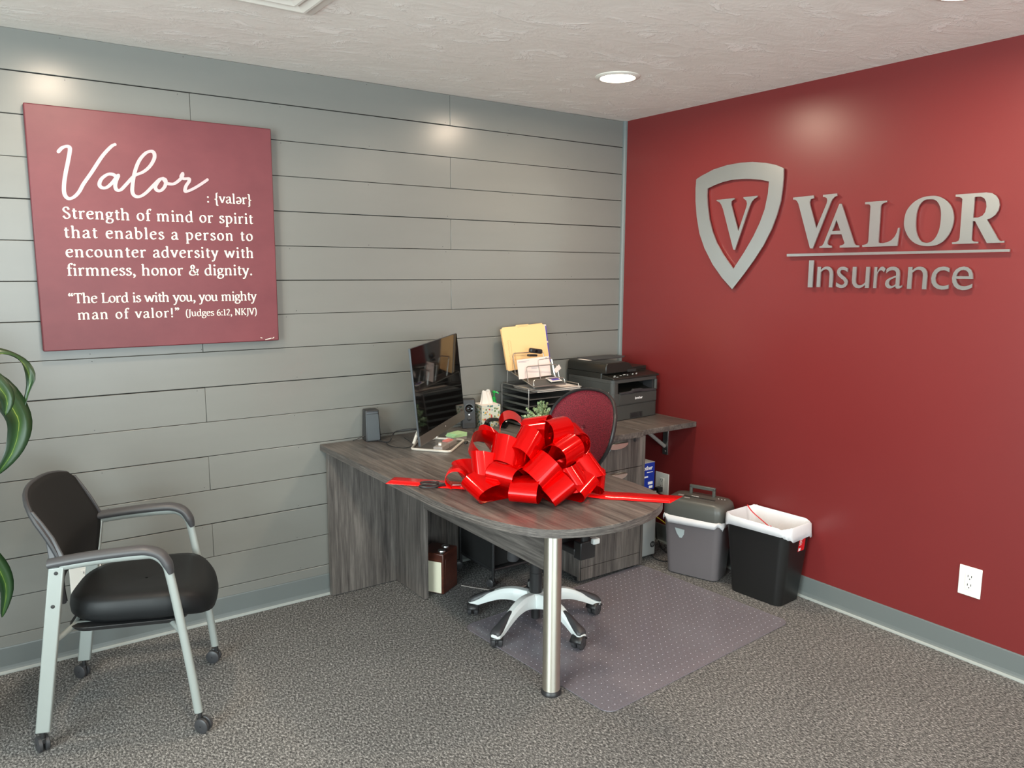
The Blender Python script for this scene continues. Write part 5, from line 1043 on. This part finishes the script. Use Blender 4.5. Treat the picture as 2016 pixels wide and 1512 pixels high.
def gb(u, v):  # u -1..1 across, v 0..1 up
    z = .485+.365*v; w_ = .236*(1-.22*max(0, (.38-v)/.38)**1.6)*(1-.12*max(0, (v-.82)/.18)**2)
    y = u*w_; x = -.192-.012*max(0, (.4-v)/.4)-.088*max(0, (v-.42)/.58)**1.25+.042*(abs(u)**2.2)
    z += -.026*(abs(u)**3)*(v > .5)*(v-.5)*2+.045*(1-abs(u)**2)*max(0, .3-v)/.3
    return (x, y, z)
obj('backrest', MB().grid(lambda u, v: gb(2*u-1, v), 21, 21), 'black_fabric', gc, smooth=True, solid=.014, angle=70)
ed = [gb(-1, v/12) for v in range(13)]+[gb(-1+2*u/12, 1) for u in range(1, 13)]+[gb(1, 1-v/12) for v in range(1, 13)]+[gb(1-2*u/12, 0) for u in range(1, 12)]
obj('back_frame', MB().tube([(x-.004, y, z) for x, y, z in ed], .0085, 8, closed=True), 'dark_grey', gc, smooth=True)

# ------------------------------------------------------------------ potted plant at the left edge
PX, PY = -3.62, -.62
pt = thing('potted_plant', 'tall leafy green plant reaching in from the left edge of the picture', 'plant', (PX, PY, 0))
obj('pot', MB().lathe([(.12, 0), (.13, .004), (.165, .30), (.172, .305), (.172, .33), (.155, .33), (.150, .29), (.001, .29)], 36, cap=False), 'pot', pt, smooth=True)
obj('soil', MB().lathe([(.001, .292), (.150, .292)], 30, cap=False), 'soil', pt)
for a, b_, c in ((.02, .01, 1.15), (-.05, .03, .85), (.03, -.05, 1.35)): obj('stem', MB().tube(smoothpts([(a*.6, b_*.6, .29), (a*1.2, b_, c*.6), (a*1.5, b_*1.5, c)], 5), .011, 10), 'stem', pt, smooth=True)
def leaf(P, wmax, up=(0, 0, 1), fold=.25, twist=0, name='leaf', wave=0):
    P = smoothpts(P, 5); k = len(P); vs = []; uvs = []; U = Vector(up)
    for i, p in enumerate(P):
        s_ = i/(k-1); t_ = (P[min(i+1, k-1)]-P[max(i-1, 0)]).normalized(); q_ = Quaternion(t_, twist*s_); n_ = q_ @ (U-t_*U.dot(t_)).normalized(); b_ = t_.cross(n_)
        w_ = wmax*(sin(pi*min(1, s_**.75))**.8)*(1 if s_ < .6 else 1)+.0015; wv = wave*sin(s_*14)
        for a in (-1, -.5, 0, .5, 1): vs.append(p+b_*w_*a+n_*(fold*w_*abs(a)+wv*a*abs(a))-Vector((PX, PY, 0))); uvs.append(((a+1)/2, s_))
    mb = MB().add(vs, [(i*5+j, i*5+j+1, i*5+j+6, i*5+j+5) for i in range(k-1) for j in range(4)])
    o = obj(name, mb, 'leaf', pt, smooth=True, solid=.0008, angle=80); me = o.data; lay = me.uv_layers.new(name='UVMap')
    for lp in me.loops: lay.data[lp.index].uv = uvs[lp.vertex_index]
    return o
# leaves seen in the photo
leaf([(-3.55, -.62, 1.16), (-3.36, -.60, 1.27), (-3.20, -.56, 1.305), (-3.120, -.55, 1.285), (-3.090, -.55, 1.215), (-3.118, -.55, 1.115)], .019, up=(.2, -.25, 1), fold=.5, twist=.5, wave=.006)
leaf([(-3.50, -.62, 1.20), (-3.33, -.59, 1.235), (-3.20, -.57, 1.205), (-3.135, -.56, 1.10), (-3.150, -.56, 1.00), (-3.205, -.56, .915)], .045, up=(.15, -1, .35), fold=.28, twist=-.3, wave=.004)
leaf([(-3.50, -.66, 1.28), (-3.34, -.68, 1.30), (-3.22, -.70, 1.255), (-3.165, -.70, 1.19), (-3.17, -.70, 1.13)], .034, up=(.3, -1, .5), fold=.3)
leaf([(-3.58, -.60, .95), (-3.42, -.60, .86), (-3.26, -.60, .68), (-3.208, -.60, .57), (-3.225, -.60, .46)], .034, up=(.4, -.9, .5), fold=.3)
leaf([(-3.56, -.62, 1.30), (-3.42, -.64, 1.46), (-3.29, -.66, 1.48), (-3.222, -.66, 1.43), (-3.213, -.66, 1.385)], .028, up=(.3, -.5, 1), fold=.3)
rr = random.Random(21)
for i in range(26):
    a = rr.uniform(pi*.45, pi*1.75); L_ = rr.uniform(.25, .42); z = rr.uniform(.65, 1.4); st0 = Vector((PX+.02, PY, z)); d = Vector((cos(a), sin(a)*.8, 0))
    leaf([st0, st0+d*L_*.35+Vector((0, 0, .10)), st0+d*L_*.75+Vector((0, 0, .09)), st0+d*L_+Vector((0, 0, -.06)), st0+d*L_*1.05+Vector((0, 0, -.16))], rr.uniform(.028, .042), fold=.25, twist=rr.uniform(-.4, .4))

Exercise details:
Take the lines from the start of the material to the line with "obj('back_frame', MB().tube([(x-.004, y, z)", both included, and transcribe them exactly without the pictures.

Output of the exercise:
The Blender Python script for this scene continues. Write part 5, from line 1043 on. This part finishes the script. Use Blender 4.5. Treat the picture as 2016 pixels wide and 1512 pixels high.
def gb(u, v):  # u -1..1 across, v 0..1 up
    z = .485+.365*v; w_ = .236*(1-.22*max(0, (.38-v)/.38)**1.6)*(1-.12*max(0, (v-.82)/.18)**2)
    y = u*w_; x = -.192-.012*max(0, (.4-v)/.4)-.088*max(0, (v-.42)/.58)**1.25+.042*(abs(u)**2.2)
    z += -.026*(abs(u)**3)*(v > .5)*(v-.5)*2+.045*(1-abs(u)**2)*max(0, .3-v)/.3
    return (x, y, z)
obj('backrest', MB().grid(lambda u, v: gb(2*u-1, v), 21, 21), 'black_fabric', gc, smooth=True, solid=.014, angle=70)
ed = [gb(-1, v/12) for v in range(13)]+[gb(-1+2*u/12, 1) for u in range(1, 13)]+[gb(1, 1-v/12) for v in range(1, 13)]+[gb(1-2*u/12, 0) for u in range(1, 12)]
obj('back_frame', MB().tube([(x-.004, y, z) for x, y, z in ed], .0085, 8, closed=True), 'dark_grey', gc, smooth=True)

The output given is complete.